Reproduce the data that follows in its entirety, character for character.
#### MATERIAL
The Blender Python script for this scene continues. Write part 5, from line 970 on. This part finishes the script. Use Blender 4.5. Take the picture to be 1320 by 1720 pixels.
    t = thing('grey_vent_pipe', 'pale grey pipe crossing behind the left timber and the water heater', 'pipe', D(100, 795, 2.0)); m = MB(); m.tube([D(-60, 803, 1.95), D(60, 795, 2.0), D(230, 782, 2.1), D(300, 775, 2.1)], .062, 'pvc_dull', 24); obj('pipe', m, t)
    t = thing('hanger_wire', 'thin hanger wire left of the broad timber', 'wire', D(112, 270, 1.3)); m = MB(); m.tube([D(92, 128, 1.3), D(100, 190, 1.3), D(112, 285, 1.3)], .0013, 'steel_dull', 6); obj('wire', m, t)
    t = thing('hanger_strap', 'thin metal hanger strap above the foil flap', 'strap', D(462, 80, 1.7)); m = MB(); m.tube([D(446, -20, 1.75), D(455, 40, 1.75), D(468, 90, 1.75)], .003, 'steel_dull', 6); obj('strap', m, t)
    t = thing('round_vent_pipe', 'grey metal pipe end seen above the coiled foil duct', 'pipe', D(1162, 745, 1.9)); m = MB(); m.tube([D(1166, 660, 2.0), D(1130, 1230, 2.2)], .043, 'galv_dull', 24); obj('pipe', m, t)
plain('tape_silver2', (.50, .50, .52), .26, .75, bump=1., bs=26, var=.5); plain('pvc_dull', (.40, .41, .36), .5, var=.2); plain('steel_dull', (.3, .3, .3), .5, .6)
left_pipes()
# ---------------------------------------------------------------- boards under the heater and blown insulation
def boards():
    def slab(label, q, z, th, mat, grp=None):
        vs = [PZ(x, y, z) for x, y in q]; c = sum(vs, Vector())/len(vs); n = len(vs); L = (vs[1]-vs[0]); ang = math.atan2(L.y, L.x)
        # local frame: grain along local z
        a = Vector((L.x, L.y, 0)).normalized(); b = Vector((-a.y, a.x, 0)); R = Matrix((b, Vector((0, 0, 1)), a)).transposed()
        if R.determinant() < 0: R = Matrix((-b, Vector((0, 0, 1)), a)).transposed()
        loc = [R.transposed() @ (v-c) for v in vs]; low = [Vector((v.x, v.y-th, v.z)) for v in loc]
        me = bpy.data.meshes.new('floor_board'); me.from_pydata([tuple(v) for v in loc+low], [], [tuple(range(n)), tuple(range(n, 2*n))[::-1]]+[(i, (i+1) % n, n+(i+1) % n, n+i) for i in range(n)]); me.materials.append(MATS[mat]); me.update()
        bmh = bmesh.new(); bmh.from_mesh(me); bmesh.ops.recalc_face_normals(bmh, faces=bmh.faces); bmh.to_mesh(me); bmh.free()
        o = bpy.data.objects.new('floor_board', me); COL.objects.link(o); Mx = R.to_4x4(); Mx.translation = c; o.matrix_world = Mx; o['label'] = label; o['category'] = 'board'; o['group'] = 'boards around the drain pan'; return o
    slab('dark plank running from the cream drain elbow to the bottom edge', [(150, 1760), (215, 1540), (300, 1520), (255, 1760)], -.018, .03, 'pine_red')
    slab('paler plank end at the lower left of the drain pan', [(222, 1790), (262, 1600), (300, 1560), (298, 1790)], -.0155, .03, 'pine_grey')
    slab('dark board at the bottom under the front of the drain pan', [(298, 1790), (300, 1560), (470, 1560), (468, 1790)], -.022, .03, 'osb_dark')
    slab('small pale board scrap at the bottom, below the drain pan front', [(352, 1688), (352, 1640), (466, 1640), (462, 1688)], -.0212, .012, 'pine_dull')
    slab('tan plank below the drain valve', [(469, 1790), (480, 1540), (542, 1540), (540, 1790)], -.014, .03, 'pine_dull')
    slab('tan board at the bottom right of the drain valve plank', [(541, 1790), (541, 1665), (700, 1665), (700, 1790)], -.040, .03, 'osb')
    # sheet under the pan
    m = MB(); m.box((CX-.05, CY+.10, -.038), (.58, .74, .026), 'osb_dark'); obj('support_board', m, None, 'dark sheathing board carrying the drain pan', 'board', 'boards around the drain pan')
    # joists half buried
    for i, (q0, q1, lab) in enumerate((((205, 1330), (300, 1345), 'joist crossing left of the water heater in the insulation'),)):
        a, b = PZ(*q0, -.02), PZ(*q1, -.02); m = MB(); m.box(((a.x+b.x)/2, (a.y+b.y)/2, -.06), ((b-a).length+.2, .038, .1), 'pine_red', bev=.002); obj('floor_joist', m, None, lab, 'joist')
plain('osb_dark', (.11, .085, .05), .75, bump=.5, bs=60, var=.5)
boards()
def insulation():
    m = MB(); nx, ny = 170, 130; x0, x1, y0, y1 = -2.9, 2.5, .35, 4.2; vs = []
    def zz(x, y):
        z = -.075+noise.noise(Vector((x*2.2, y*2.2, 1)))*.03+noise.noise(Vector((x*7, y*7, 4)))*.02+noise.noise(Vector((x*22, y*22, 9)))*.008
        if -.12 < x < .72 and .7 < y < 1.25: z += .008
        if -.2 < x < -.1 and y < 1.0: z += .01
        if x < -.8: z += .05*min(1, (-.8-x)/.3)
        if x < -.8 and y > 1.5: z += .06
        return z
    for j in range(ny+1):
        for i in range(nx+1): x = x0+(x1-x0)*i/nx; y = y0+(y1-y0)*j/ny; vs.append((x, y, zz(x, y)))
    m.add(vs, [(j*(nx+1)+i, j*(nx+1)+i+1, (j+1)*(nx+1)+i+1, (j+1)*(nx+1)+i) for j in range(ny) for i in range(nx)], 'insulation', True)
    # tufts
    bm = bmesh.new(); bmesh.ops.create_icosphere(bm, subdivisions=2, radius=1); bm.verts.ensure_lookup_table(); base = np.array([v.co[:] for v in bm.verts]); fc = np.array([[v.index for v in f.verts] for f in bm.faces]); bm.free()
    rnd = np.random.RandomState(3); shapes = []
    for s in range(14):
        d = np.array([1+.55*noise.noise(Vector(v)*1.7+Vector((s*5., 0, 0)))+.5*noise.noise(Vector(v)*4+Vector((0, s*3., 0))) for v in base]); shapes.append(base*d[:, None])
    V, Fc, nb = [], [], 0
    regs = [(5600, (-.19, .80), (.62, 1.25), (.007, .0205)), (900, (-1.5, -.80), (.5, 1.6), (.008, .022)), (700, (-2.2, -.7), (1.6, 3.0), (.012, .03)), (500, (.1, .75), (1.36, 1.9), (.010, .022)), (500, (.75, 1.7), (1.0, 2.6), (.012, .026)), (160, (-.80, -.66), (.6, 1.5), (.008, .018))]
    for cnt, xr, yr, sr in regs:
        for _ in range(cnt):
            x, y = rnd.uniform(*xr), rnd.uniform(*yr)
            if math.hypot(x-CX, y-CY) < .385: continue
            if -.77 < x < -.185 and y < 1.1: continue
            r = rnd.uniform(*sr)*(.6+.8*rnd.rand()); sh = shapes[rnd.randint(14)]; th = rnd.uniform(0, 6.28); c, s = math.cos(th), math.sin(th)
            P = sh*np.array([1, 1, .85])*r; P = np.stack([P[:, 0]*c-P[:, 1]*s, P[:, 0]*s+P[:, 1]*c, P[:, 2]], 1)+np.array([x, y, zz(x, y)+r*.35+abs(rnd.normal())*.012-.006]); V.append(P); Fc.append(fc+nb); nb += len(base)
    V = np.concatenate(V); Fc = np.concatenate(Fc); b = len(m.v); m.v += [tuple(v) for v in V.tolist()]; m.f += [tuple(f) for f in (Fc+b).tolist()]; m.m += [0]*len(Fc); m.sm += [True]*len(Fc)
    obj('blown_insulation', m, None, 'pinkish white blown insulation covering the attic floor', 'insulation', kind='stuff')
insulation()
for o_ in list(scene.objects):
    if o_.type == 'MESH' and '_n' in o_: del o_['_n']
########
**FINAL ANSWER:**
The Blender Python script for this scene continues. Write part 5, from line 970 on. This part finishes the script. Use Blender 4.5. Take the picture to be 1320 by 1720 pixels.
    t = thing('grey_vent_pipe', 'pale grey pipe crossing behind the left timber and the water heater', 'pipe', D(100, 795, 2.0)); m = MB(); m.tube([D(-60, 803, 1.95), D(60, 795, 2.0), D(230, 782, 2.1), D(300, 775, 2.1)], .062, 'pvc_dull', 24); obj('pipe', m, t)
    t = thing('hanger_wire', 'thin hanger wire left of the broad timber', 'wire', D(112, 270, 1.3)); m = MB(); m.tube([D(92, 128, 1.3), D(100, 190, 1.3), D(112, 285, 1.3)], .0013, 'steel_dull', 6); obj('wire', m, t)
    t = thing('hanger_strap', 'thin metal hanger strap above the foil flap', 'strap', D(462, 80, 1.7)); m = MB(); m.tube([D(446, -20, 1.75), D(455, 40, 1.75), D(468, 90, 1.75)], .003, 'steel_dull', 6); obj('strap', m, t)
    t = thing('round_vent_pipe', 'grey metal pipe end seen above the coiled foil duct', 'pipe', D(1162, 745, 1.9)); m = MB(); m.tube([D(1166, 660, 2.0), D(1130, 1230, 2.2)], .043, 'galv_dull', 24); obj('pipe', m, t)
plain('tape_silver2', (.50, .50, .52), .26, .75, bump=1., bs=26, var=.5); plain('pvc_dull', (.40, .41, .36), .5, var=.2); plain('steel_dull', (.3, .3, .3), .5, .6)
left_pipes()
# ---------------------------------------------------------------- boards under the heater and blown insulation
def boards():
    def slab(label, q, z, th, mat, grp=None):
        vs = [PZ(x, y, z) for x, y in q]; c = sum(vs, Vector())/len(vs); n = len(vs); L = (vs[1]-vs[0]); ang = math.atan2(L.y, L.x)
        # local frame: grain along local z
        a = Vector((L.x, L.y, 0)).normalized(); b = Vector((-a.y, a.x, 0)); R = Matrix((b, Vector((0, 0, 1)), a)).transposed()
        if R.determinant() < 0: R = Matrix((-b, Vector((0, 0, 1)), a)).transposed()
        loc = [R.transposed() @ (v-c) for v in vs]; low = [Vector((v.x, v.y-th, v.z)) for v in loc]
        me = bpy.data.meshes.new('floor_board'); me.from_pydata([tuple(v) for v in loc+low], [], [tuple(range(n)), tuple(range(n, 2*n))[::-1]]+[(i, (i+1) % n, n+(i+1) % n, n+i) for i in range(n)]); me.materials.append(MATS[mat]); me.update()
        bmh = bmesh.new(); bmh.from_mesh(me); bmesh.ops.recalc_face_normals(bmh, faces=bmh.faces); bmh.to_mesh(me); bmh.free()
        o = bpy.data.objects.new('floor_board', me); COL.objects.link(o); Mx = R.to_4x4(); Mx.translation = c; o.matrix_world = Mx; o['label'] = label; o['category'] = 'board'; o['group'] = 'boards around the drain pan'; return o
    slab('dark plank running from the cream drain elbow to the bottom edge', [(150, 1760), (215, 1540), (300, 1520), (255, 1760)], -.018, .03, 'pine_red')
    slab('paler plank end at the lower left of the drain pan', [(222, 1790), (262, 1600), (300, 1560), (298, 1790)], -.0155, .03, 'pine_grey')
    slab('dark board at the bottom under the front of the drain pan', [(298, 1790), (300, 1560), (470, 1560), (468, 1790)], -.022, .03, 'osb_dark')
    slab('small pale board scrap at the bottom, below the drain pan front', [(352, 1688), (352, 1640), (466, 1640), (462, 1688)], -.0212, .012, 'pine_dull')
    slab('tan plank below the drain valve', [(469, 1790), (480, 1540), (542, 1540), (540, 1790)], -.014, .03, 'pine_dull')
    slab('tan board at the bottom right of the drain valve plank', [(541, 1790), (541, 1665), (700, 1665), (700, 1790)], -.040, .03, 'osb')
    # sheet under the pan
    m = MB(); m.box((CX-.05, CY+.10, -.038), (.58, .74, .026), 'osb_dark'); obj('support_board', m, None, 'dark sheathing board carrying the drain pan', 'board', 'boards around the drain pan')
    # joists half buried
    for i, (q0, q1, lab) in enumerate((((205, 1330), (300, 1345), 'joist crossing left of the water heater in the insulation'),)):
        a, b = PZ(*q0, -.02), PZ(*q1, -.02); m = MB(); m.box(((a.x+b.x)/2, (a.y+b.y)/2, -.06), ((b-a).length+.2, .038, .1), 'pine_red', bev=.002); obj('floor_joist', m, None, lab, 'joist')
plain('osb_dark', (.11, .085, .05), .75, bump=.5, bs=60, var=.5)
boards()
def insulation():
    m = MB(); nx, ny = 170, 130; x0, x1, y0, y1 = -2.9, 2.5, .35, 4.2; vs = []
    def zz(x, y):
        z = -.075+noise.noise(Vector((x*2.2, y*2.2, 1)))*.03+noise.noise(Vector((x*7, y*7, 4)))*.02+noise.noise(Vector((x*22, y*22, 9)))*.008
        if -.12 < x < .72 and .7 < y < 1.25: z += .008
        if -.2 < x < -.1 and y < 1.0: z += .01
        if x < -.8: z += .05*min(1, (-.8-x)/.3)
        if x < -.8 and y > 1.5: z += .06
        return z
    for j in range(ny+1):
        for i in range(nx+1): x = x0+(x1-x0)*i/nx; y = y0+(y1-y0)*j/ny; vs.append((x, y, zz(x, y)))
    m.add(vs, [(j*(nx+1)+i, j*(nx+1)+i+1, (j+1)*(nx+1)+i+1, (j+1)*(nx+1)+i) for j in range(ny) for i in range(nx)], 'insulation', True)
    # tufts
    bm = bmesh.new(); bmesh.ops.create_icosphere(bm, subdivisions=2, radius=1); bm.verts.ensure_lookup_table(); base = np.array([v.co[:] for v in bm.verts]); fc = np.array([[v.index for v in f.verts] for f in bm.faces]); bm.free()
    rnd = np.random.RandomState(3); shapes = []
    for s in range(14):
        d = np.array([1+.55*noise.noise(Vector(v)*1.7+Vector((s*5., 0, 0)))+.5*noise.noise(Vector(v)*4+Vector((0, s*3., 0))) for v in base]); shapes.append(base*d[:, None])
    V, Fc, nb = [], [], 0
    regs = [(5600, (-.19, .80), (.62, 1.25), (.007, .0205)), (900, (-1.5, -.80), (.5, 1.6), (.008, .022)), (700, (-2.2, -.7), (1.6, 3.0), (.012, .03)), (500, (.1, .75), (1.36, 1.9), (.010, .022)), (500, (.75, 1.7), (1.0, 2.6), (.012, .026)), (160, (-.80, -.66), (.6, 1.5), (.008, .018))]
    for cnt, xr, yr, sr in regs:
        for _ in range(cnt):
            x, y = rnd.uniform(*xr), rnd.uniform(*yr)
            if math.hypot(x-CX, y-CY) < .385: continue
            if -.77 < x < -.185 and y < 1.1: continue
            r = rnd.uniform(*sr)*(.6+.8*rnd.rand()); sh = shapes[rnd.randint(14)]; th = rnd.uniform(0, 6.28); c, s = math.cos(th), math.sin(th)
            P = sh*np.array([1, 1, .85])*r; P = np.stack([P[:, 0]*c-P[:, 1]*s, P[:, 0]*s+P[:, 1]*c, P[:, 2]], 1)+np.array([x, y, zz(x, y)+r*.35+abs(rnd.normal())*.012-.006]); V.append(P); Fc.append(fc+nb); nb += len(base)
    V = np.concatenate(V); Fc = np.concatenate(Fc); b = len(m.v); m.v += [tuple(v) for v in V.tolist()]; m.f += [tuple(f) for f in (Fc+b).tolist()]; m.m += [0]*len(Fc); m.sm += [True]*len(Fc)
    obj('blown_insulation', m, None, 'pinkish white blown insulation covering the attic floor', 'insulation', kind='stuff')
insulation()
for o_ in list(scene.objects):
    if o_.type == 'MESH' and '_n' in o_: del o_['_n']